The Institute for Catholic Liberal Education posted nine jobs to its network in the last 19 hours, as of this writing. It has schools in nearly every U.S. state and several abroad.

Great Hearts Academies, a network of tuition-free, secular charter schools grounded in the classical and Judeo-Christian traditions, is growing faster than it can meet demand. It has campuses in Texas, Louisiana, Florida, and Arizona. Great Hearts’ mission is to “cultivate the minds and hearts of students through truth, goodness, and beauty,” according to its website, and its reading lists emphasize primary texts and the classics of Western civilization. Technology serves education, not vice versa. Students read physical books, smart phones are forbidden and DEI statements are nowhere to be found.

Go to a Christian college. Some Catholic and other Christian liberal arts colleges remain keepers of a humanistic legacy abandoned by their secular peers, not unlike medieval monasteries preserving classical texts in the Middle Ages.

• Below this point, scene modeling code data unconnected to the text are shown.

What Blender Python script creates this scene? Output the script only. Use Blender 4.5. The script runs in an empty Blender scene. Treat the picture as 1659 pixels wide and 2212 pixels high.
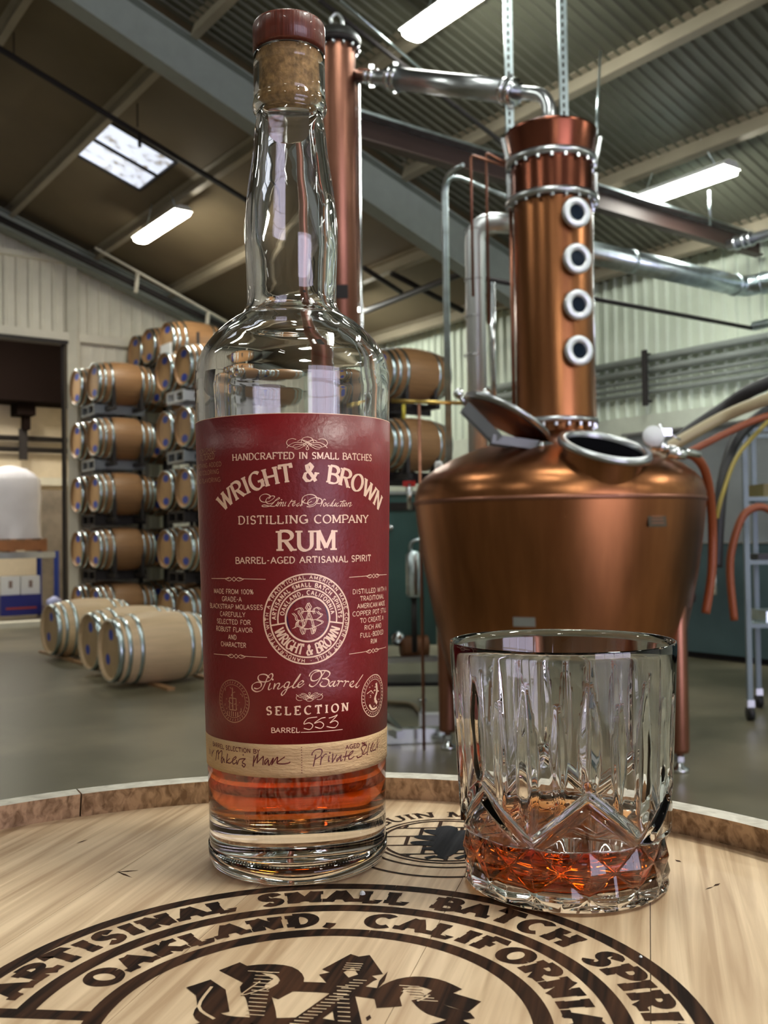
import bpy, math, random
from mathutils import Vector, Matrix
random.seed(7)
S = bpy.context.scene
COL = S.collection
# ---------------------------------------------------------------- camera
F, H0, RO, CZ = 2130.0, 1155.0, 0.014, 0.118          # focal length in px of the 1659x2212 frame, horizon row, roll, height over barrel head
_p = math.atan((H0 - 1106) / F)
_r0 = Vector((1, 0, 0)); CW = Vector((0, math.cos(_p), math.sin(_p))); _u0 = Vector((0, -math.sin(_p), math.cos(_p)))
CR = math.cos(RO) * _r0 - math.sin(RO) * _u0
CU = math.sin(RO) * _r0 + math.cos(RO) * _u0
C0 = Vector((0, 0, CZ))
cd = bpy.data.cameras.new('camera'); cam = bpy.data.objects.new('camera', cd); COL.objects.link(cam)
cd.sensor_fit = 'VERTICAL'; cd.sensor_height = 24.0; cd.lens = 24.0 * F / 2212.0
cd.clip_start = 0.02; cd.clip_end = 100
M = Matrix((CR, CU, -CW)).transposed().to_4x4(); M.translation = C0; cam.matrix_world = M
cd.dof.use_dof = True; cd.dof.focus_distance = 0.335; cd.dof.aperture_fstop = 20.0
S.camera = cam
# ---------------------------------------------------------------- world + exposure
W = bpy.data.worlds.new('world'); S.world = W; W.use_nodes = True
W.node_tree.nodes['Background'].inputs[0].default_value = (0.5, 0.55, 0.6, 1)
W.node_tree.nodes['Background'].inputs[1].default_value = 0.02
S.view_settings.view_transform = 'Standard'; S.view_settings.look = 'None'
S.view_settings.gamma = 1.0; S.view_settings.use_curve_mapping = False
S.view_settings.exposure = .86
LAMP = 34.0
S.cycles.transmission_bounces = 16; S.cycles.max_bounces = 18; S.cycles.transparent_max_bounces = 16
S.cycles.sample_clamp_indirect = 6.0
# ---------------------------------------------------------------- frame of the hall: A runs along the purlins (away, left), B across (away, right)
_t = math.atan(1529 / 2130.)
A = Vector((-math.sin(_t), math.cos(_t), 0)); B = Vector((math.cos(_t), math.sin(_t), 0)); Z = Vector((0, 0, 1))
FZ = -1.23
def H(a, b, z): return A * a + B * b + Z * z
def ray(x, y): return CR * ((x - 829.5) / F) - CU * ((y - 1106) / F) + CW
def at(x, y, Y): d = ray(x, y); return C0 + d * (Y / d.y)
def onplane(x, y, n, c): d = ray(x, y); return C0 + d * ((c - C0.dot(n)) / d.dot(n))
EAVE, RB, SL, RIDGE = 3.35, 9.74, 0.35, -1.5
def roofz(b): return EAVE + SL * (RB - b) if b > RIDGE else EAVE + SL * (RB - RIDGE) - SL * (RIDGE - b)

# ---------------------------------------------------------------- materials
def mat(name, col=(.5, .5, .5), rough=.5, metal=0., spec=None, noise=0., nscale=8., bump=0., bscale=60., stretch=None, emit=0., ecol=None, trans=0., ior=1.5, coat=0., aniso=0., col2=None, thr=None):
    m = bpy.data.materials.new(name); m.use_nodes = True; nt = m.node_tree; b = nt.nodes['Principled BSDF']
    b.inputs['Base Color'].default_value = (*col, 1); b.inputs['Roughness'].default_value = rough; b.inputs['Metallic'].default_value = metal
    b.inputs['IOR'].default_value = ior; b.inputs['Transmission Weight'].default_value = trans; b.inputs['Coat Weight'].default_value = coat
    b.inputs['Anisotropic'].default_value = aniso
    if spec is not None: b.inputs['Specular IOR Level'].default_value = spec
    if emit: b.inputs['Emission Color'].default_value = (*(ecol or col), 1); b.inputs['Emission Strength'].default_value = emit
    if noise or bump or col2:
        tc = nt.nodes.new('ShaderNodeTexCoord'); mp = nt.nodes.new('ShaderNodeMapping'); nt.links.new(tc.outputs['Object'], mp.inputs[0])
        if stretch: mp.inputs['Rotation'].default_value = (0, 0, stretch[3] if len(stretch) > 3 else 0); mp.inputs['Scale'].default_value = stretch[:3]
        def rampnoise(scale, detail=6):
            n = nt.nodes.new('ShaderNodeTexNoise'); n.inputs['Scale'].default_value = scale; n.inputs['Detail'].default_value = detail
            nt.links.new(mp.outputs[0], n.inputs[0]); return n
        if noise or col2:
            n = rampnoise(nscale); r = nt.nodes.new('ShaderNodeValToRGB'); nt.links.new(n.outputs[0], r.inputs[0])
            lo, hi = thr or (.3, .7); r.color_ramp.elements[0].position = lo; r.color_ramp.elements[1].position = hi
            c2 = col2 or tuple(max(0, c * (1 + noise)) for c in col); c1 = col if col2 else tuple(c * (1 - noise) for c in col)
            r.color_ramp.elements[0].color = (*c1, 1); r.color_ramp.elements[1].color = (*c2, 1)
            nt.links.new(r.outputs[0], b.inputs['Base Color'])
        if bump:
            n2 = rampnoise(bscale); bp = nt.nodes.new('ShaderNodeBump'); bp.inputs['Strength'].default_value = bump; bp.inputs['Distance'].default_value = .002
            nt.links.new(n2.outputs[0], bp.inputs['Height']); nt.links.new(bp.outputs[0], b.inputs['Normal'])
    return m
def absorb(m, col, dens):
    nt = m.node_tree; v = nt.nodes.new('ShaderNodeVolumeAbsorption'); v.inputs['Color'].default_value = (*col, 1); v.inputs['Density'].default_value = dens
    nt.links.new(v.outputs[0], nt.nodes['Material Output'].inputs['Volume'])

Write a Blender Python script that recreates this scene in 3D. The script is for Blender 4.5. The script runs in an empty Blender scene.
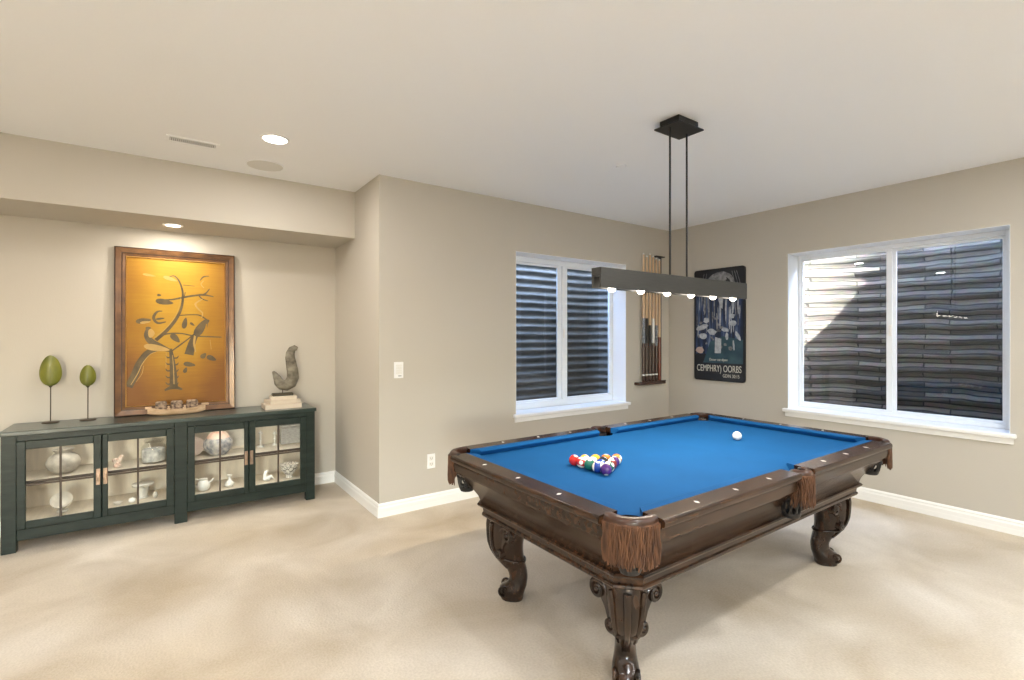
import bpy, bmesh, math, random
from mathutils import Vector, Matrix
random.seed(7)
C = bpy.context.scene.collection
PI = math.pi

# ------------------------------------------------------------------ materials
def newmat(name):
    m = bpy.data.materials.new(name); m.use_nodes = True
    nt = m.node_tree; b = nt.nodes['Principled BSDF']
    return m, nt, b
def setv(b, k, v):
    if k in b.inputs: b.inputs[k].default_value = v
def col(c): return (c[0], c[1], c[2], 1)
def mat(name, c, rough=.6, metal=0, var=.0, scale=8, bump=0, bscale=60, coat=0, emit=None, es=0, c2=None, stretch=(1,1,1), detail=4, spec=None, trans=0):
    m, nt, b = newmat(name); N = nt.nodes; L = nt.links
    setv(b,'Base Color',col(c)); setv(b,'Roughness',rough); setv(b,'Metallic',metal); setv(b,'Coat Weight',coat); setv(b,'Coat Roughness',.12)
    if spec is not None: setv(b,'Specular IOR Level',spec)
    if trans: setv(b,'Transmission Weight',trans)
    tc = N.new('ShaderNodeTexCoord'); mp = N.new('ShaderNodeMapping'); mp.inputs['Scale'].default_value = stretch
    L.new(tc.outputs['Object'], mp.inputs['Vector'])
    if var or c2:
        n = N.new('ShaderNodeTexNoise'); n.inputs['Scale'].default_value = scale; n.inputs['Detail'].default_value = detail
        L.new(mp.outputs[0], n.inputs['Vector'])
        r = N.new('ShaderNodeValToRGB'); e = r.color_ramp.elements
        a = c; d = c2 if c2 else tuple(min(1,x*(1+var)) for x in c)
        if not c2: a = tuple(x*(1-var) for x in c)
        e[0].position=.32; e[1].position=.68; e[0].color=col(a); e[1].color=col(d)
        L.new(n.outputs['Fac'], r.inputs['Fac']); L.new(r.outputs['Color'], b.inputs['Base Color'])
    if bump:
        n2 = N.new('ShaderNodeTexNoise'); n2.inputs['Scale'].default_value=bscale; n2.inputs['Detail'].default_value=3
        L.new(mp.outputs[0], n2.inputs['Vector'])
        bp = N.new('ShaderNodeBump'); bp.inputs['Strength'].default_value=bump; bp.inputs['Distance'].default_value=.01
        L.new(n2.outputs['Fac'], bp.inputs['Height']); L.new(bp.outputs['Normal'], b.inputs['Normal'])
    if emit: setv(b,'Emission Color',col(emit)); setv(b,'Emission Strength',es)
    return m
def glassmat(name, tint=(.97,.98,.98), rough=.0, ior=1.5):
    m = bpy.data.materials.new(name); m.use_nodes=True; nt=m.node_tree; N=nt.nodes; L=nt.links; N.clear()
    o=N.new('ShaderNodeOutputMaterial'); mx=N.new('ShaderNodeMixShader'); t=N.new('ShaderNodeBsdfTransparent'); g=N.new('ShaderNodeBsdfGlossy'); f=N.new('ShaderNodeFresnel')
    f.inputs['IOR'].default_value=ior; t.inputs['Color'].default_value=col(tint); g.inputs['Roughness'].default_value=rough
    ge=N.new('ShaderNodeNewGeometry'); iv=N.new('ShaderNodeMath'); iv.operation='SUBTRACT'; iv.inputs[0].default_value=1; L.new(ge.outputs['Backfacing'],iv.inputs[1])
    mu=N.new('ShaderNodeMath'); mu.operation='MULTIPLY'; L.new(f.outputs[0],mu.inputs[0]); L.new(iv.outputs[0],mu.inputs[1])
    L.new(mu.outputs[0],mx.inputs[0]); L.new(t.outputs[0],mx.inputs[1]); L.new(g.outputs[0],mx.inputs[2]); L.new(mx.outputs[0],o.inputs[0])
    return m

M = {}
M['wall']   = mat('wall_paint',(.525,.487,.42),.85,bump=.06,bscale=90,spec=.2)
M['ceil']   = mat('ceiling_paint',(.91,.91,.905),.9,bump=.05,bscale=70,spec=.15)
M['trim']   = mat('trim_white',(.86,.85,.82),.4)
M['vinyl']  = mat('vinyl_white',(.84,.87,.90),.35)
M['glass']  = glassmat('window_glass',ior=1.55)
M['cabglass']= glassmat('cabinet_glass',ior=1.35)
M['jarglass']= glassmat('jar_glass',(.95,.96,.95),.03,1.35)
M['black']  = mat('black_metal',(.022,.021,.02),.35,.4)
M['beam']   = mat('beam_grey_wood',(.040,.039,.036),.38,.2,var=.12,scale=10,stretch=(1,6,14))
M['wood']   = mat('walnut_dark',(.007,.003,.0016),.27,c2=(.058,.026,.012),scale=5,stretch=(1.5,9,9),coat=.12,spec=.35)
M['wood_y'] = mat('walnut_dark_long_grain',(.007,.003,.0016),.27,c2=(.058,.026,.012),scale=5,stretch=(9,1.5,9),coat=.12,spec=.35)
M['woodleg']= mat('carved_walnut',(.006,.0028,.0016),.22,c2=(.038,.017,.008),scale=6,stretch=(4,4,2),coat=.25,spec=.4)
M['felt']   = mat('blue_cloth',(.005,.078,.23),.9,var=.06,scale=3,bump=.03,bscale=300,spec=.15)
M['felt2']  = mat('blue_cushion_cloth',(.010,.19,.58),.9,spec=.15)
M['leather']= mat('brown_leather',(.045,.017,.008),.35,var=.3,scale=20,coat=.2)
M['fringe'] = mat('brown_fringe',(.040,.016,.007),.8,c2=(.14,.060,.025),scale=60,stretch=(1,1,.2))
M['blackleather']=mat('black_leather',(.012,.011,.011),.45)
M['pearl']  = mat('pearl_sight',(.85,.84,.8),.25)
M['green']  = mat('distressed_green',(.004,.0105,.0078),.42,c2=(.012,.024,.019),scale=7,stretch=(1,1,5),coat=.1,spec=.35,bump=.08,bscale=30)
M['greentop']=mat('distressed_green_top',(.012,.027,.024),.28,c2=(.034,.056,.051),scale=6,stretch=(1,5,1),coat=.4)
M['cream']  = mat('cabinet_interior',(.62,.55,.44),.6,var=.08,scale=5,stretch=(6,1,1))
M['brass']  = mat('aged_brass',(.38,.27,.20),.4,.8,var=.25,scale=40)
M['brown']  = mat('muntin_brown',(.055,.035,.022),.5)
M['ceramic']= mat('crackle_ceramic',(.54,.50,.43),.35,var=.12,scale=18)
M['white']  = mat('white_porcelain',(.82,.80,.75),.25)
M['plastic']= mat('white_plastic',(.85,.84,.82),.35)
M['grey']   = mat('grey_plastic',(.35,.35,.35),.5)
M['dark']   = mat('dark_void',(.03,.028,.025),.8)
M['speaker']= mat('speaker_grille',(.70,.68,.63),.9,bump=.1,bscale=400)
M['maple']  = mat('maple_shaft',(.66,.46,.28),.35,var=.08,scale=6)
M['butt']   = mat('cue_butt_dark',(.05,.02,.014),.25,coat=.5)
M['buttred']= mat('cue_butt_red',(.16,.035,.015),.25,coat=.5)
M['wrap']   = mat('cue_wrap',(.10,.11,.13),.7,c2=(.32,.34,.36),scale=60)
M['paper']  = mat('book_pages',(.62,.54,.43),.7,var=.08,scale=30,stretch=(1,1,20))
M['bookcover']=mat('cream_book_cover',(.60,.50,.39),.6)
M['rough']  = mat('weathered_wood',(.10,.085,.06),.85,c2=(.26,.235,.18),scale=16,stretch=(1,1,1.5),bump=.8,bscale=35)
M['leaf']   = mat('olive_leaf',(.075,.090,.008),.4,c2=(.20,.20,.020),scale=7,stretch=(2,2,.8),coat=.2)
M['leafcap']= mat('leaf_cap',(.05,.04,.02),.5)
M['rod']    = mat('bronze_rod',(.09,.07,.05),.4,.7)
M['boat']   = mat('boat_wood',(.46,.30,.17),.6,c2=(.66,.47,.30),scale=12,stretch=(1,4,4),bump=.2,bscale=30)
M['woven']  = mat('woven_sack',(.06,.035,.028),.8,c2=(.42,.30,.20),scale=55,bump=.5,bscale=60)
M['frame']  = mat('copper_frame',(.075,.032,.010),.35,.2,c2=(.18,.080,.024),scale=5,stretch=(2,1,2),coat=.3)
M['framed'] = mat('frame_groove',(.045,.018,.008),.4)
M['framegold']=mat('frame_gold_lip',(.55,.30,.09),.35,.4)
M['inkbrown']=mat('painted_olive',(.055,.036,.012),.5,c2=(.12,.078,.022),scale=14)
M['inkpale']= mat('painted_ochre',(.36,.22,.05),.45,c2=(.46,.28,.07),scale=14)
M['posterframe']=mat('poster_black',(.012,.012,.014),.3)
M['soil']   = mat('well_gravel',(.16,.15,.14),.9,c2=(.30,.28,.26),scale=30,bump=.6,bscale=40)
M['outer']  = mat('stucco',(.40,.37,.33),.9)
M['bulb']   = mat('bulb_glow',(1,.95,.88),.3,emit=(1,.90,.76),es=14)
M['can']    = mat('downlight_glow',(1,1,1),.3,emit=(1,.93,.82),es=9)

# carpet
def carpet():
    m, nt, b = newmat('carpet_beige'); N=nt.nodes; L=nt.links
    setv(b,'Roughness',1); setv(b,'Specular IOR Level',.05); setv(b,'Sheen Weight',.15)
    tc=N.new('ShaderNodeTexCoord')
    n=N.new('ShaderNodeTexNoise'); n.inputs['Scale'].default_value=1.6; n.inputs['Detail'].default_value=5; n.inputs['Distortion'].default_value=.6
    n2=N.new('ShaderNodeTexNoise'); n2.inputs['Scale'].default_value=90; n2.inputs['Detail'].default_value=3
    n3=N.new('ShaderNodeTexNoise'); n3.inputs['Scale'].default_value=.7; n3.inputs['Detail'].default_value=2
    for q in (n,n2,n3): L.new(tc.outputs['Object'],q.inputs['Vector'])
    r=N.new('ShaderNodeValToRGB'); e=r.color_ramp.elements; e[0].position=.3; e[1].position=.72
    e[0].color=col((.50,.42,.315)); e[1].color=col((.74,.67,.575))
    L.new(n.outputs['Fac'],r.inputs['Fac'])
    rt=N.new('ShaderNodeValToRGB'); rt.color_ramp.elements[0].position=.40; rt.color_ramp.elements[1].position=.62
    rt.color_ramp.elements[0].color=col((1,1,1)); rt.color_ramp.elements[1].color=col((.93,.885,.80)); L.new(n3.outputs['Fac'],rt.inputs['Fac'])
    mt=N.new('ShaderNodeMix'); mt.data_type='RGBA'; mt.blend_type='MULTIPLY'; mt.inputs[0].default_value=1; L.new(r.outputs['Color'],mt.inputs[6]); L.new(rt.outputs['Color'],mt.inputs[7])
    mx=N.new('ShaderNodeMix'); mx.data_type='RGBA'; mx.blend_type='MULTIPLY'; mx.inputs[0].default_value=.35
    r2=N.new('ShaderNodeValToRGB'); r2.color_ramp.elements[0].position=.35; r2.color_ramp.elements[1].position=.65
    r2.color_ramp.elements[0].color=col((.72,.70,.66)); r2.color_ramp.elements[1].color=col((1,1,1))
    L.new(n2.outputs['Fac'],r2.inputs['Fac']); L.new(mt.outputs[2],mx.inputs[6]); L.new(r2.outputs['Color'],mx.inputs[7]); L.new(mx.outputs[2],b.inputs['Base Color'])
    bp=N.new('ShaderNodeBump'); bp.inputs['Strength'].default_value=.5; bp.inputs['Distance'].default_value=.006
    L.new(n2.outputs['Fac'],bp.inputs['Height']); L.new(bp.outputs['Normal'],b.inputs['Normal'])
    return m
M['carpet']=carpet()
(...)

English professor Jeff Bilbro at Grove City College, a Christian university in Pennsylvania, explained why he believes humanities majors are up at his school despite a national decline.

“One possibility [for the popularity of the major] is that many of our students come from classical or homeschool backgrounds, and those cultures and networks have done a good job articulating the value of liberal arts formation and the importance of reading and writing well,” Bilbro told The College Fix last August.

“We place an emphasis on close readings that attend to the aesthetic form and moral import of a given work,” he wrote.

That’s a far cry from the reductive humanities education on offer at most elite schools, where teaching is largely driven by particular ideologies of race, class, gender, and other political topics du jour. 

Learn online, ideally with like-minded peers and teachers.While brick-and-mortal schools may have abandoned their mission to teach the classics, rigorous humanities education is reflected in ten thousand places (or more) on the internet. Great Books stalwart St. John’s College recently offered a podcast bringing its educational offerings to a wider audience. The nonprofit Catherine Project funds free seminars on foundational texts to learners of all backgrounds. The Arete Society for Classical Learning offers an abundance of resources to homeschoolers and lifelong learners.

Great books learning is best done in community, and advanced work in the sciences and other disciplines requires technology that may be challenging to access. But there are many ways to find workarounds.

Our country contains a wealth of educational resources for those who know where to look. All we need are the right habits, a like-minded community, and the leisure to seek out the wisdom of the present and the past.